:: OBJECTIVE ::
It is required that the lines from the top of the listing through the line with "return root" be reproduced exactly, excluding pictures.

↓

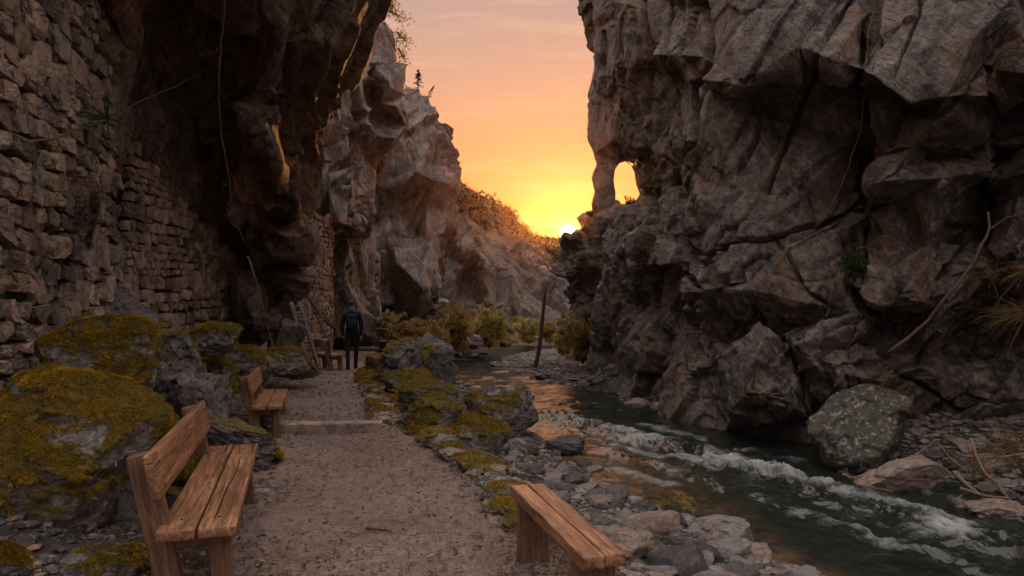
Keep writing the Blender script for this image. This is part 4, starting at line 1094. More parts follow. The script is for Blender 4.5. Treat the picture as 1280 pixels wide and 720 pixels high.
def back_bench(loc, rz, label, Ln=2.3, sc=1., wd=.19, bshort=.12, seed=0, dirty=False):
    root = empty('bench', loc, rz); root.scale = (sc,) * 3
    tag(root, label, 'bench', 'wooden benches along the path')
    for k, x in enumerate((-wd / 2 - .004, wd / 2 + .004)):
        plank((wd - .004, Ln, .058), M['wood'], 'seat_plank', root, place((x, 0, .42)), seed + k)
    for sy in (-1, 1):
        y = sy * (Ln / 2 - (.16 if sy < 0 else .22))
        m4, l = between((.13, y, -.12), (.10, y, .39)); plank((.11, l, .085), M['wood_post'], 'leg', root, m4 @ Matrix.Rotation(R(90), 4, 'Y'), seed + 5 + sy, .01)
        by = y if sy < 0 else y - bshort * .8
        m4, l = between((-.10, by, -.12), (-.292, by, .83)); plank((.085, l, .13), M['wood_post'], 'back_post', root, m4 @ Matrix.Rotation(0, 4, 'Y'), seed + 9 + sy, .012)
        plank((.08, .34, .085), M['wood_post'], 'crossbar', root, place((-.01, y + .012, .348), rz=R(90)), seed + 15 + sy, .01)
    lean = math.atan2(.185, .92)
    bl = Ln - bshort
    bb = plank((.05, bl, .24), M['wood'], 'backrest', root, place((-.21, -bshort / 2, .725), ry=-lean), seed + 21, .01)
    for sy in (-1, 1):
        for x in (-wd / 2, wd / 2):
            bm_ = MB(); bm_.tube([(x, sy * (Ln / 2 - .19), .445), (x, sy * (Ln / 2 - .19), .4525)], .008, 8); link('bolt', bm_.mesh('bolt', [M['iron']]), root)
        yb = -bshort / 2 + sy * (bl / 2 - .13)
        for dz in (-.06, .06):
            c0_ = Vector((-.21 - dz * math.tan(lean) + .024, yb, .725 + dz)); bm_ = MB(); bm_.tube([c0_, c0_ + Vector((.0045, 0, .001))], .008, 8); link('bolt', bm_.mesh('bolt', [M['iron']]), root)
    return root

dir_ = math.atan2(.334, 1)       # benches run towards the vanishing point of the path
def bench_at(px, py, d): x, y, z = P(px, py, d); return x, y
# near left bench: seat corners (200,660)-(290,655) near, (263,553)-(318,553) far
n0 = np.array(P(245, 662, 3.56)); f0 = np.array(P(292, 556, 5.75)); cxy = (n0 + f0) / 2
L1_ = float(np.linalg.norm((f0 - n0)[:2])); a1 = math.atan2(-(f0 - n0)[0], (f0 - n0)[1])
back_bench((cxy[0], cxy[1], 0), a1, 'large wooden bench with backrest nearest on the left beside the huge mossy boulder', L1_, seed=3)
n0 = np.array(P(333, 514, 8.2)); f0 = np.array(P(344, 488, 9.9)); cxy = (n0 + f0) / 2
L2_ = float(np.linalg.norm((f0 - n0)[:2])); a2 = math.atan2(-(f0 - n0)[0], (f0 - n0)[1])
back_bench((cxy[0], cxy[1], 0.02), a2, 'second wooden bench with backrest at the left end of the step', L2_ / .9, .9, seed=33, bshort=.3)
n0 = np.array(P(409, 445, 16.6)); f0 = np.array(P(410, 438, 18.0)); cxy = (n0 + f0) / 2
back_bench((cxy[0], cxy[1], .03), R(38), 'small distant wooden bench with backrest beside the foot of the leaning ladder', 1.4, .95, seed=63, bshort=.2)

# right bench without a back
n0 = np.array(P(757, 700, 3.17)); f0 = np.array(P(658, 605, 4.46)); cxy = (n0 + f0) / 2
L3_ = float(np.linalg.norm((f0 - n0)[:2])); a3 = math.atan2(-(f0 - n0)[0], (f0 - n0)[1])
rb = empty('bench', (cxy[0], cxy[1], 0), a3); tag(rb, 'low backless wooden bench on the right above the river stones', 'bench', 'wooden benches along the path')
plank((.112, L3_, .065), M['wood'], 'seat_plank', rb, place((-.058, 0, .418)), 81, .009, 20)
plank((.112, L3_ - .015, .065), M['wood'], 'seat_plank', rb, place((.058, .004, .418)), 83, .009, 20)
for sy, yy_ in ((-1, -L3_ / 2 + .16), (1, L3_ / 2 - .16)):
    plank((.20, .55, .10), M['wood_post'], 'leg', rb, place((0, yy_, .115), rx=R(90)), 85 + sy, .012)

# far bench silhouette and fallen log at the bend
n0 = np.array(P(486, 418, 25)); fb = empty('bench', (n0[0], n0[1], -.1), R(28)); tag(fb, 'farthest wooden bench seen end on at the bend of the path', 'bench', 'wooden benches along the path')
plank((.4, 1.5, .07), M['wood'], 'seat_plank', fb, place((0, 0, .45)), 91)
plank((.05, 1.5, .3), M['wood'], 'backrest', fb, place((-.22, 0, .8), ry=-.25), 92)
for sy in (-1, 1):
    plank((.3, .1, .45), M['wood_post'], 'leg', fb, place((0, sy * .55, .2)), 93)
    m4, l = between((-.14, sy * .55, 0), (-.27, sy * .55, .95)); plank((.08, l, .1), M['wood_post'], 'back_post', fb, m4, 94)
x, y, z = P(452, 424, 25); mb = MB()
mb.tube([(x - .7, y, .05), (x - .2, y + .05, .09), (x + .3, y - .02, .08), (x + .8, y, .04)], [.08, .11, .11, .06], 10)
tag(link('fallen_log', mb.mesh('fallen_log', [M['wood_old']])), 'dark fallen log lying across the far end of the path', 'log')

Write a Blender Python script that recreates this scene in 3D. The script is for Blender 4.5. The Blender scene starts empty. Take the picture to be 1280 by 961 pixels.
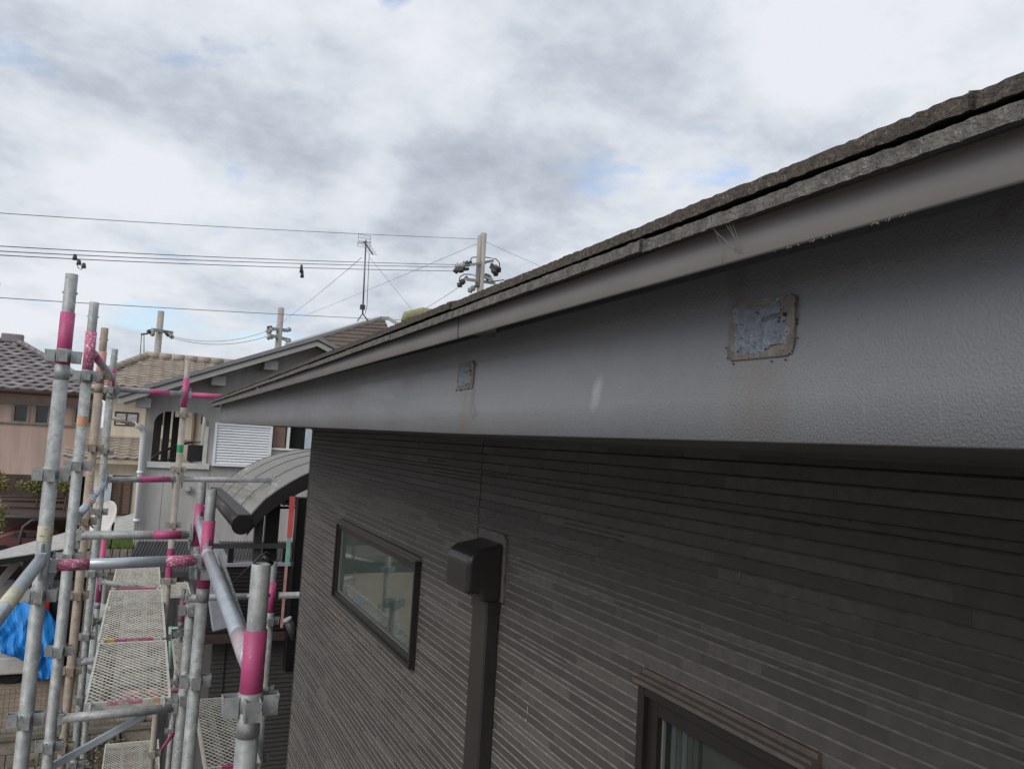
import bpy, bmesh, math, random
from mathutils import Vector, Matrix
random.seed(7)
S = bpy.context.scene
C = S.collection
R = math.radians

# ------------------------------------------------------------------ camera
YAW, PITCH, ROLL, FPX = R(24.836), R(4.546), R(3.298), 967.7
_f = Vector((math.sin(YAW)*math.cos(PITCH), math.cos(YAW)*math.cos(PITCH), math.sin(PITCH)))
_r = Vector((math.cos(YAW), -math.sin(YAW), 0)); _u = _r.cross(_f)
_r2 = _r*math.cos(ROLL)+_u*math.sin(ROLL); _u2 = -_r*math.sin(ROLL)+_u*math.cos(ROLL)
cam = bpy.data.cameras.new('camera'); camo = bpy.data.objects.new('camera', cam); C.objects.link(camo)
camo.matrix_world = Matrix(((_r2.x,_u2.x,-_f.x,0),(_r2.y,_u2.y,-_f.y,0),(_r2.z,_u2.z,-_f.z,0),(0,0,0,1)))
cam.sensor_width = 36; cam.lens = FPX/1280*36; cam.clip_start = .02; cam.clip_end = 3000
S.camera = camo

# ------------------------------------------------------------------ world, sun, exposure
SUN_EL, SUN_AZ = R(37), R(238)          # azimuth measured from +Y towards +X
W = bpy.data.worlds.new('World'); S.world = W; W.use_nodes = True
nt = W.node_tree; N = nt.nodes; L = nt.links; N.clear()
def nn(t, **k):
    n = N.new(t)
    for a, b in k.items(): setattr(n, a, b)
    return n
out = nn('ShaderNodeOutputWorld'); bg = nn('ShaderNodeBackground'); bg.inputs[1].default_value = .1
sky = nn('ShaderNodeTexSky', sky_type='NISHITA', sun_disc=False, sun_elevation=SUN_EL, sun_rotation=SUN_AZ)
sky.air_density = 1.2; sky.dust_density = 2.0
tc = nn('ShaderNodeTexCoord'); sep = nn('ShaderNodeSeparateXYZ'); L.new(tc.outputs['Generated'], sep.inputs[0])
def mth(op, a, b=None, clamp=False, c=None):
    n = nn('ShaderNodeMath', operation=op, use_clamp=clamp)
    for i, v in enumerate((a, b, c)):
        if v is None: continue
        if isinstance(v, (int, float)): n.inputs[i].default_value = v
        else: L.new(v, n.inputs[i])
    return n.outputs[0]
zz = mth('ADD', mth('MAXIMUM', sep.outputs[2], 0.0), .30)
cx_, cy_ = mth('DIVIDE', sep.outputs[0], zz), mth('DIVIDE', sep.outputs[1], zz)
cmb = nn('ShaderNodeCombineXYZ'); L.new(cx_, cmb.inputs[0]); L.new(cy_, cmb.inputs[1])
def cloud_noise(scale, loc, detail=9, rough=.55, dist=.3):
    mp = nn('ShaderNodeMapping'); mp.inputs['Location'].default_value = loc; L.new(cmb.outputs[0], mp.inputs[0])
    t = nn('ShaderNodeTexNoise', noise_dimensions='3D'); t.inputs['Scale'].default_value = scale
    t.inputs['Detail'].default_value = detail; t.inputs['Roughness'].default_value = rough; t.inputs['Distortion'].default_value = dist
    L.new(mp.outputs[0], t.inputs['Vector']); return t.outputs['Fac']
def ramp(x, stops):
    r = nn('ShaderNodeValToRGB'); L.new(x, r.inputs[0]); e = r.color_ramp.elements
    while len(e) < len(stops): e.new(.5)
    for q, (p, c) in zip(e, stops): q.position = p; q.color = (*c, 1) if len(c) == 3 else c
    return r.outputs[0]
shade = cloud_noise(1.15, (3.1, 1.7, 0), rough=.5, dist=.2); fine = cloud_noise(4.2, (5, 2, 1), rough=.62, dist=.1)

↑

:: FINAL RESULT ::
Keep writing the Blender script for this image. This is part 4, starting at line 1094. More parts follow. The script is for Blender 4.5. Treat the picture as 1280 pixels wide and 720 pixels high.
def back_bench(loc, rz, label, Ln=2.3, sc=1., wd=.19, bshort=.12, seed=0, dirty=False):
    root = empty('bench', loc, rz); root.scale = (sc,) * 3
    tag(root, label, 'bench', 'wooden benches along the path')
    for k, x in enumerate((-wd / 2 - .004, wd / 2 + .004)):
        plank((wd - .004, Ln, .058), M['wood'], 'seat_plank', root, place((x, 0, .42)), seed + k)
    for sy in (-1, 1):
        y = sy * (Ln / 2 - (.16 if sy < 0 else .22))
        m4, l = between((.13, y, -.12), (.10, y, .39)); plank((.11, l, .085), M['wood_post'], 'leg', root, m4 @ Matrix.Rotation(R(90), 4, 'Y'), seed + 5 + sy, .01)
        by = y if sy < 0 else y - bshort * .8
        m4, l = between((-.10, by, -.12), (-.292, by, .83)); plank((.085, l, .13), M['wood_post'], 'back_post', root, m4 @ Matrix.Rotation(0, 4, 'Y'), seed + 9 + sy, .012)
        plank((.08, .34, .085), M['wood_post'], 'crossbar', root, place((-.01, y + .012, .348), rz=R(90)), seed + 15 + sy, .01)
    lean = math.atan2(.185, .92)
    bl = Ln - bshort
    bb = plank((.05, bl, .24), M['wood'], 'backrest', root, place((-.21, -bshort / 2, .725), ry=-lean), seed + 21, .01)
    for sy in (-1, 1):
        for x in (-wd / 2, wd / 2):
            bm_ = MB(); bm_.tube([(x, sy * (Ln / 2 - .19), .445), (x, sy * (Ln / 2 - .19), .4525)], .008, 8); link('bolt', bm_.mesh('bolt', [M['iron']]), root)
        yb = -bshort / 2 + sy * (bl / 2 - .13)
        for dz in (-.06, .06):
            c0_ = Vector((-.21 - dz * math.tan(lean) + .024, yb, .725 + dz)); bm_ = MB(); bm_.tube([c0_, c0_ + Vector((.0045, 0, .001))], .008, 8); link('bolt', bm_.mesh('bolt', [M['iron']]), root)
    return root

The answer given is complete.